Войны вроде бы нет - а ноющая боль осталась. Кажется, все живы и здоровы - но складывается такое впечатление, что давно мертвы и существуют лишь как призраки среди приходящих тоже в запустение, безжизненно выглядящих пейзажей, когда уже стирается разница между городом и помойкой. Так что финал ленты абсолютно закономерен: пребывавшим словно в Чистилище предстоит отправиться в мир иной, а на земле остаются выживать жалкий тип со свалки, похожий на своего пса, с кем он питается из одной миски, да толпа рабочих, которые, словно заведенные, опять идут ранним утром на завод.
И не раз звучащая на экране песня «Я свободен» точно выражает ощущение окончательного предела, к которому подошла эта мертвенная жизнь: «Мы сожгли последний мост, / И всё в бездну сорвалось, / Свободным стану я / От зла и от добра, / Моя душа была на лезвии ножа». Но отчаянная попытка устроить своего рода «пир во время чумы», удариться в пьяный загул и представить себя «свободным наяву, а не во сне» оборачивается, как это часто бывает в России, полной противоположностью безрассудного праздника, где душа жаждала обрести стихийное чувство избавления. Не тяжёлое похмелье и даже не строгое наказание за содеянное страшит тех, кто однажды пожелал вырваться куда-то прочь «от любви, от вражды и от молвы, / От предсказанной судьбы / И от земных оков» (если и дальше цитировать упомянутую песню).

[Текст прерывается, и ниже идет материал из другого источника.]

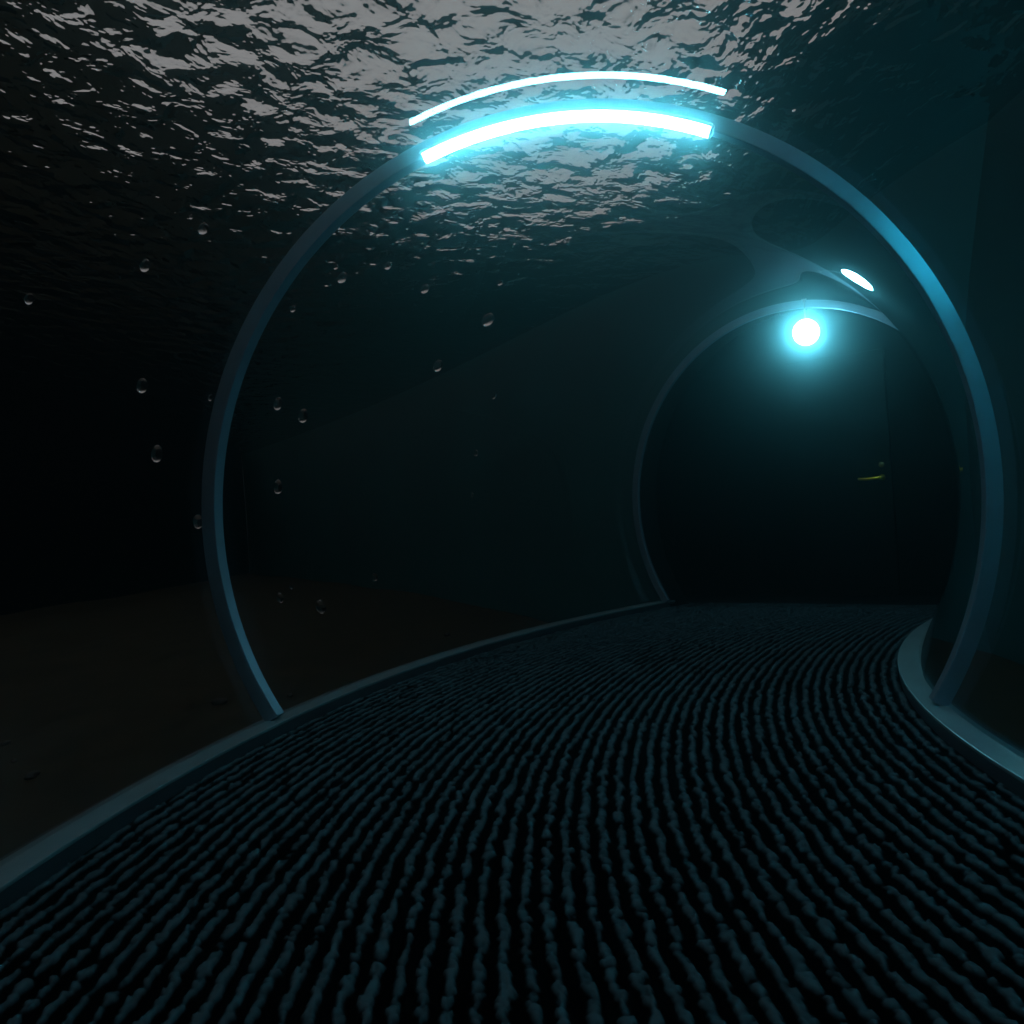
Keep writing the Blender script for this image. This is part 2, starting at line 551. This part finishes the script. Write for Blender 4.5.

Впрочем, освобождение от земных оков действительно происходит - но не в полёте или на бешеной скорости, когда мчится в конце фильма машина по шоссе, а уже за порогом этого бытия. Потому что быть свободными от подобной жизни можно лишь в смерти. Мучающиеся из-за неспособности жить неминуемо должны умереть. Призраки найдут успокоение только там, где и положено им пребывать. А вот неясные для многих из нас, кто никогда и не был в Афганистане или Чечне, но всё же подспудно чувствуемые фантомные боли удастся преодолеть лишь тогда, когда придёт общее осознание, что наша страна по-прежнему не избавилась от проявлений «поствоенного синдрома» и продолжает жить так, будто она ещё не вернулась к мирной жизни.
Увы, если в конце июня, при первом показе «Однажды в провинции» в конкурсе Московского кинофестиваля, почему-то виделось, что в финале герои обретают посмертное искупление, то ныне, после событий в Южной Осетии и Абхазии, а главное - нагнетания нового «военного психоза» и патриотического ража, выясняется, что Россия по-прежнему одержима неотвязными маниями, и сон разума продолжает порождать чудовищ.